The genius of Sizing Up the Universe comes directly from the co-authors' fertile brains. Gott is an eminent astrophysicist, an expert on general relativity who wrote the popular book Time Travel in Einstein's Universe in 2001. He's long been fascinated with trying to visualize cosmic concepts — so much so that he created a richly illustrated timeline of the universe, from modern Earth all the way back to the Big Bang, on a logarithmic scale that allows the whole thing to fit into the fold-out centerpiece of the book. His Princeton colleagues were impressed enough to have it woven into carpeting that runs down the hallway of the astronomy department.

"Rich," one of them once said, with deep admiration, "is perhaps the most genuinely eccentric person I know."

Vanderbei, meanwhile, comes from the esoteric computer-science discipline known as operations research; he got into astronomy the old-fashioned way, as an amateur. They both have an equally powerful passion, though, for trying to bring the cosmos to the masses — preferably in ways nobody else has thought of. "My interest in astronomy started when I was 8," says Gott, "and I think of all the objects we couldn't have put in this book at that time because we didn't know they existed — black holes, neutron stars, quasars, extrasolar planets and more. It really strikes me how far we've come."

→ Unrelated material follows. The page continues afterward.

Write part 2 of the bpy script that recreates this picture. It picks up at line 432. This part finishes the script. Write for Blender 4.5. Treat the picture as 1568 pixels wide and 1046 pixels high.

It may strike readers, meanwhile, that the authors must have conjured up some sort of Einsteinian space warp to get so much information, in such a variety of vivid, gorgeous and conceptually brilliant forms, into a single book. You can pretty much open it to any page and have an "aha!" moment that will embed itself in your brain.

And over time, without even noticing, you may even begin to grasp the true immensity of the universe.